There will never be a human rights-friendly solution to the copyright issue so long as this economic system, and the mindset that creates it, is in place. Abundance subverts the very foundation of our economy and it is meant to subvert it, because it is truth. Rather than subverting it, it simply cancels it. But the system will fight to protect and prolongate itself. Digital piracy alone is not enough to cause any big dent in the system, because it only pertains to information. But it shows us the path forward.

You can forget about any direct trading system that is based on the same principles that the greater system is based on, for artists to make enough money and earn a decent living. Artists that follow the path of scarcity in their minds and hearts will not thrive when scarcity is unenforcable.

Do not bite the hand that feeds you. First make sure you are being fed by another hand, then bite the old one.

James Rule said 4371 days ago :

so the right of a person to control the revenue generated from work they created, & to control how is copied is subjugated by the rights of the masses to have access to this work?

Your argument re the queen Anne Statue is pure obfuscation. with the enormous number of outlets available today, it is completely irrelevant. It has been whittled away overtime by democracy & free communications. Do people currently abuse copyright? yes, does this make copyright an invalid concept? no.

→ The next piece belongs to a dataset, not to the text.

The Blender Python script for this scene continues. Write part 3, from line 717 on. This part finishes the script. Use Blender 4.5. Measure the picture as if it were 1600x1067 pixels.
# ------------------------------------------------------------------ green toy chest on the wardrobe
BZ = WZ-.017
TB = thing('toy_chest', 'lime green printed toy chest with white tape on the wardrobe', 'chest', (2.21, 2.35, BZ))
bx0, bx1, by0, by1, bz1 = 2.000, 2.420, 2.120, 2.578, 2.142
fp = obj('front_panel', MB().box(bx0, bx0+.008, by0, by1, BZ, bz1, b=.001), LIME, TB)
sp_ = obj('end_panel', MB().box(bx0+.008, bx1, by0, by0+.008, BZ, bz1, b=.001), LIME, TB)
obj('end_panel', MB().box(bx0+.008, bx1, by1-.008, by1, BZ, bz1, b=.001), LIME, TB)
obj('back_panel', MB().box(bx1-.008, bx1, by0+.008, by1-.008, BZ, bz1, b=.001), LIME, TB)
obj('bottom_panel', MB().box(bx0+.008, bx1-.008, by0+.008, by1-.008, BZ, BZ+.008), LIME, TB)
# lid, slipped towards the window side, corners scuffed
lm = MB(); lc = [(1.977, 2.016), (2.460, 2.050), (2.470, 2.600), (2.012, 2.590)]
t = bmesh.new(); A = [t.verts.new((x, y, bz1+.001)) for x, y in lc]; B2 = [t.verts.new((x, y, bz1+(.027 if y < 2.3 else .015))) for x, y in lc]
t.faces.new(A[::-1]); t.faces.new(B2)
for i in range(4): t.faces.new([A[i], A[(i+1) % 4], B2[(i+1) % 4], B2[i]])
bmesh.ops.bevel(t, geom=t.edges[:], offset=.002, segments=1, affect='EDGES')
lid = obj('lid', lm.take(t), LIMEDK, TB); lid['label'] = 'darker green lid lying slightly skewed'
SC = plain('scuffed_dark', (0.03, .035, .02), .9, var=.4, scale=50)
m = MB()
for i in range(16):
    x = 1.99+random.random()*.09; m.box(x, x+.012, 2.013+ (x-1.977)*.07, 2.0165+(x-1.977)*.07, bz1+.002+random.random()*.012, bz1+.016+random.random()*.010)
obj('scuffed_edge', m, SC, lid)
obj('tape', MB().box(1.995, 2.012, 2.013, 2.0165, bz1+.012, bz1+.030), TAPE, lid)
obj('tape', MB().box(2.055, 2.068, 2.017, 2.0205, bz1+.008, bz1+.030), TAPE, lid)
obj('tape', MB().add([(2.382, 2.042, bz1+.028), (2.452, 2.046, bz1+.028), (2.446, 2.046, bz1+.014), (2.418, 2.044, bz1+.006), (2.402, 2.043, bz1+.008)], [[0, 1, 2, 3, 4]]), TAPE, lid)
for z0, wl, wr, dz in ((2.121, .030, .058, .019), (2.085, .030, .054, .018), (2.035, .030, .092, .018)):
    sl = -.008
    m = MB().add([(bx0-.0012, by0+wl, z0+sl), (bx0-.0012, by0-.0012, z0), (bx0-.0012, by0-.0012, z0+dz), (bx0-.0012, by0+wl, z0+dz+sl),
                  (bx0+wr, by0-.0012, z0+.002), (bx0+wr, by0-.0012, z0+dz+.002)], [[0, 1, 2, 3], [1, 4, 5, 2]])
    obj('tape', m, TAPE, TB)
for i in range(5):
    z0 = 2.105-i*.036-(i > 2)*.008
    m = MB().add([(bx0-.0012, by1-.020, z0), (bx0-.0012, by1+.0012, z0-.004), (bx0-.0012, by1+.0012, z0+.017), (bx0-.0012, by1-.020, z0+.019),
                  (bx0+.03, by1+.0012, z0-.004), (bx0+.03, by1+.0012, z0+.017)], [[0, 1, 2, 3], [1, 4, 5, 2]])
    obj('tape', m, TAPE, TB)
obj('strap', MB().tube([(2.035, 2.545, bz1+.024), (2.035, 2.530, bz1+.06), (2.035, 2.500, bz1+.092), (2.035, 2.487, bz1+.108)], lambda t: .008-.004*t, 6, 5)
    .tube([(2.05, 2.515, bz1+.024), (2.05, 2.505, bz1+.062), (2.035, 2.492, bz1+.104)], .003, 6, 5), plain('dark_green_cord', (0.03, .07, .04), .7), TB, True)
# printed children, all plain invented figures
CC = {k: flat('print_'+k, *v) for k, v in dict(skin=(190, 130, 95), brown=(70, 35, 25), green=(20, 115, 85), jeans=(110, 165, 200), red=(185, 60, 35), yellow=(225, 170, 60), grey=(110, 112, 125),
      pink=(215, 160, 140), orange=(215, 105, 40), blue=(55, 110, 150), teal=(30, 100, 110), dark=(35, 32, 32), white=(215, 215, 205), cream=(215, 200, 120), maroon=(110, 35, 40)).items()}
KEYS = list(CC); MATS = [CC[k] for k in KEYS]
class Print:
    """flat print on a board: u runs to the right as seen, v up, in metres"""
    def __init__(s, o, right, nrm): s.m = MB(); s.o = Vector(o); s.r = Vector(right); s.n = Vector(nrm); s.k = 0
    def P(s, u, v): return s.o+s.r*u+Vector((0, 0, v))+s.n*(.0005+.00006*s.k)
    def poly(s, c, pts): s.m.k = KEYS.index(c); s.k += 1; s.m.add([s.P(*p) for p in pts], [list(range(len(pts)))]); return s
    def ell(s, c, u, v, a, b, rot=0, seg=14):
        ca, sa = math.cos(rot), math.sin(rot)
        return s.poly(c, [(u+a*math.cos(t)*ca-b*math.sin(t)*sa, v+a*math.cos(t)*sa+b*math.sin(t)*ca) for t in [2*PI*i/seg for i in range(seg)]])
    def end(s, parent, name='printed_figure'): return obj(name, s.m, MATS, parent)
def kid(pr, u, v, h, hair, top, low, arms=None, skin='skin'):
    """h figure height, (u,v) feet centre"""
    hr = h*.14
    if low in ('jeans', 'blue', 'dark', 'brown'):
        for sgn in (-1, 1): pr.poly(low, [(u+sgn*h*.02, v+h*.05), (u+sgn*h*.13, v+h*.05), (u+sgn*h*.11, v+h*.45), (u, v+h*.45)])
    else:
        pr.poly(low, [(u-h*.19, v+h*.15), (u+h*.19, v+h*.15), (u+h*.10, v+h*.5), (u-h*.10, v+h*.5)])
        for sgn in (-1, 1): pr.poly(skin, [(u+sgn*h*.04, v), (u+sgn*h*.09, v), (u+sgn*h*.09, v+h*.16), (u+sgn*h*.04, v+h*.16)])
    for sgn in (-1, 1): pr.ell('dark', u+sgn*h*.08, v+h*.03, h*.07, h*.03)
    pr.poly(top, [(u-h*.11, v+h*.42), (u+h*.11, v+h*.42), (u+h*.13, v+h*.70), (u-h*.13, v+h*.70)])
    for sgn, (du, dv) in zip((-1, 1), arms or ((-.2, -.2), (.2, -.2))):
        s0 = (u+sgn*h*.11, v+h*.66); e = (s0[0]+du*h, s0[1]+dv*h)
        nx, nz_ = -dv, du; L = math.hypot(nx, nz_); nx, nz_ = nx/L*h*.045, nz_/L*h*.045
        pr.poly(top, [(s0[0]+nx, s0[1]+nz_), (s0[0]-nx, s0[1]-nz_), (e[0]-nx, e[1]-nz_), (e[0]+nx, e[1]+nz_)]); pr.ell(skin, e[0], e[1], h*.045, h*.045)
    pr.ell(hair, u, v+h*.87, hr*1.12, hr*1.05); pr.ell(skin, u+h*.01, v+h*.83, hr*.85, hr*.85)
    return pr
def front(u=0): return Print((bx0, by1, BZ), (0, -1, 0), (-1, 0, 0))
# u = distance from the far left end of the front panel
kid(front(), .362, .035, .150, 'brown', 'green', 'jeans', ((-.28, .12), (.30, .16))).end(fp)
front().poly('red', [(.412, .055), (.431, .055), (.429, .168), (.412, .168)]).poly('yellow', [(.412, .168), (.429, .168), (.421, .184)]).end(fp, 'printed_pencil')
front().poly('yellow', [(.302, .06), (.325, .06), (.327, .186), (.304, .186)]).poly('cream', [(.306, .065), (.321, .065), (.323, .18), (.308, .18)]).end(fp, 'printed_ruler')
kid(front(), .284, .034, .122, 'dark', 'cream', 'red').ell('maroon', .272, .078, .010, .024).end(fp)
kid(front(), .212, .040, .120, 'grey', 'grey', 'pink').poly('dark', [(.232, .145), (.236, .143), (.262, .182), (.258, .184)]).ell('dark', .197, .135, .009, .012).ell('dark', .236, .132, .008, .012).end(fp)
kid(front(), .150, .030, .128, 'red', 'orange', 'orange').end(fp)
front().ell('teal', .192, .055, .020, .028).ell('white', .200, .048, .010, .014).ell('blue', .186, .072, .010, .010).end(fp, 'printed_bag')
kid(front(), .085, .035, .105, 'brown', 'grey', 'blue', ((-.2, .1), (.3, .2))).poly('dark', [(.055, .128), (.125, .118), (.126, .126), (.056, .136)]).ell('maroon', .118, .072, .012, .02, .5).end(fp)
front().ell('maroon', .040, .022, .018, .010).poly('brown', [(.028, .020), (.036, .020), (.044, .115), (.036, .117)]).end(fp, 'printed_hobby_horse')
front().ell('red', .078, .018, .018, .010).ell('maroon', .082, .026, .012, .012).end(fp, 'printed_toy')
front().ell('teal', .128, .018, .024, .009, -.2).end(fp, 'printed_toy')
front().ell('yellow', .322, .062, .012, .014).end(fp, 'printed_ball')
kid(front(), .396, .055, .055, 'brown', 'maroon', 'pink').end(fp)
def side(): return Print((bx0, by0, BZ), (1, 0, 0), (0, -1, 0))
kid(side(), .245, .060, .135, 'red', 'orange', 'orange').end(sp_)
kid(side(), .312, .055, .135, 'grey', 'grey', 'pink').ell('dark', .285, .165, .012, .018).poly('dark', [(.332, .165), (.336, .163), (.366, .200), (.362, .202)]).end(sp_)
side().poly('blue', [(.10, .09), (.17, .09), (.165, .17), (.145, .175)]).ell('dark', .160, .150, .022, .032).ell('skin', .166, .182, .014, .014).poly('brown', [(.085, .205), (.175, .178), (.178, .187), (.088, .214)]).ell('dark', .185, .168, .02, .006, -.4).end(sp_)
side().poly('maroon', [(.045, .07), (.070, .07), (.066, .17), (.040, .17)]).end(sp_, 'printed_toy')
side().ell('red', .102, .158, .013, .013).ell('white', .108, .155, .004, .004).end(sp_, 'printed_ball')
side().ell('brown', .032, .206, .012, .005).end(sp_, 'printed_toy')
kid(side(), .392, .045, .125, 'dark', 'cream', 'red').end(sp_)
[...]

Crosbie Fitch said 4371 days ago :

James, you may well prefer to believe that the author is born with a right to prohibit copies of their published works and that pirates are trampling it into non-existence. However, an understanding of natural rights and/or the history of copyright will show you that the right to copy is inherently in all the inhabitants, but that the Statute of Anne annulled it in the interests of crown and Stationers’ Company.

We are all born with the right to copy – today as well as prior to 1709. It is merely a law that says otherwise, that this right should be annulled and held, by exclusion, in the hands of ‘copyright holders’ for their commercial exploitation.

It is not that people abuse copyright, but that copyright abuses people. It is an instrument of injustice to be abolished, not to be supported.

Even if the majority vote for slavery this does not make slavery ethical. Natural rights precede government, and unlike government, are not subject to democratic modulation. This is why natural rights don’t tend to appear in educational curricula (they undermine the state’s assumption of power), though you may find reference to them via such things as the US Declaration of Independence

karen said 4226 days ago :

So in other words, the website aims to change the constitution – and any author, artist, musician, inventor, scientist, should not have the rights to their ideas. This is not liberty, this is statism, to say that we have a natural immediate right to other people’s ideas and creations. It’s also unconstitutional.

“The Congress shall have Power To promote the Progress of Science and useful Arts, by securing for limited Times to Authors and Inventors the exclusive Right to their respective Writings and Discoveries;”
—U.S. Constitution, Article 1, Section 8, Clause 8

Aelius Blythe said 4226 days ago :

@ Karen

And to claim that creators “rights to their ideas” (which NOBODY will contest – I don’t see anyone trying to take away my IDEAS) extends to the the ideas, creations, property, data, and communications of other individuals is statism. That a creator can assert control over every copy and manifestation of their idea in existence is not liberty.